Abarat Comments and In The Presence of Mine Enemies
Not to reopen an old thread, but I thought this was the best place to comment on the book that people told me to read.
Abarat:
The best parts of it were the title on the cover, which had a nifty font that looked the same upside down and right side up; and the hamster tree song, which was vaguely amusing and yet another subtle tribute to Maryland (well, either that or a German Christmas song): it has that hated state song's tune... which is also the tune of "O Tannenbaum"/"Oh Christmas tree".
I'm sorry I don't share your delight in it, but although I read it quite some time ago and only just got around to commenting, it dragged on and on (and on). Far be it from me to obsess over that watchyamacallim German guy's pyramid structure for stories, but I want some of it. The whole thing was essentially a long exposition. I mean, yeah, there was the wizard guy who had Candy's new friend as a slave; and there was Christopher Carrion throughout the whole thing; and there was the tech guy who wanted to rule the world; but they weren't satisfying.
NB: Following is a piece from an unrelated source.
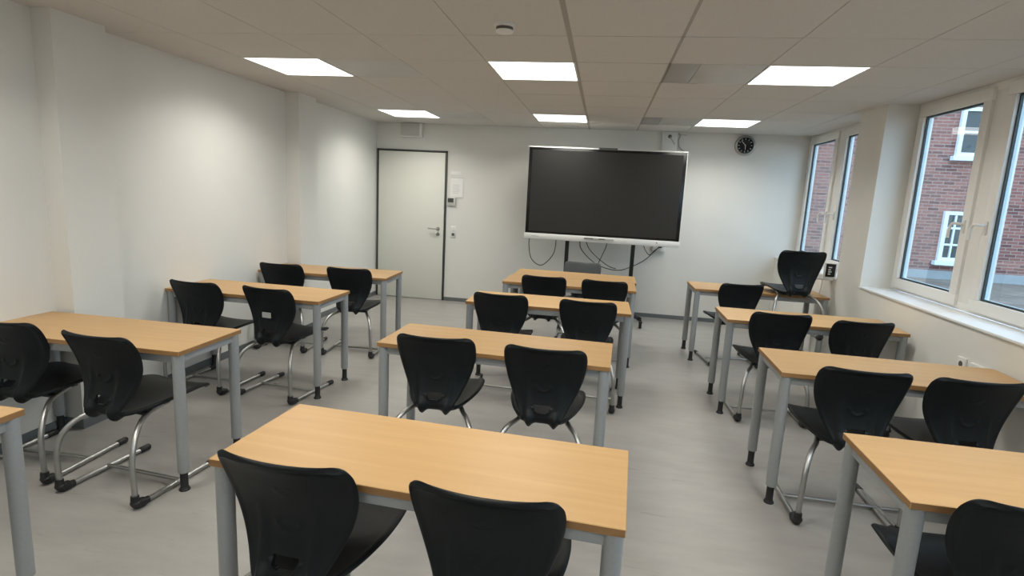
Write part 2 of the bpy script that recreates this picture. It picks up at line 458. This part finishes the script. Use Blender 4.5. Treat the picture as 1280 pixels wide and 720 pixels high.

It just kinda kept going and going and going without ever climaxing (no comments, Tsuyu or anyone else) or slackening. Just continuous exposition for the entire first book of a series is simply no fun.
In the Presence of Mine Enemies (Has nothing to do with anything, but I want to, metaphorically speaking, talk about it.):
I just started reading another Turtledove, and it is very good, but depressing. It's a post-WWII alternate history, where America stayed out of it and the Nazis won. Then, some time later, the Nazis nuked us into oblivion and the Japanese hit us from the West.
The Nazis kept up their genocidal ****, but some Jews (and other targets) survive in hiding.
Depressingly enough, I'm probably not extant. The story takes place in 2009, but with the nuke that hit DC at some unspecified time in the past (but after WWII), my grandparents and parents probably ended up dead or sterilized by the radiation. Hell, with my luck it hit DC at the time, in reality, when my dad's family was living there.
Of course, you Brits and Aussies are screwed as well. England was conquered, and the Nazis used the "kill them, their family, and everyone who ever knew them" method of dealing with rebels, and by the 1970s the English didn't rebel anymore. The Aussies are conquered by the Japanese, but I haven't reached any details on them. I'm not sure what happened to the Swedes... I think they might actually still be independent, insofar as they could be sitting right next door to the scum.
Oh, and Hex (you are the Canadian, right? I have a bad memory)-- your country is screwed too. They got conquered either along with the US, or possibly as part of the conquest of England. I'm not sure.
This is one of the more grim alternate histories. This and the T-101 (not its official name) series are probably among the most depressing he's written. Well, and the alternate in the Crosstime Traffic book Disunited States of America.
I don't know why these are so much fun, when they're so depressing, but they are.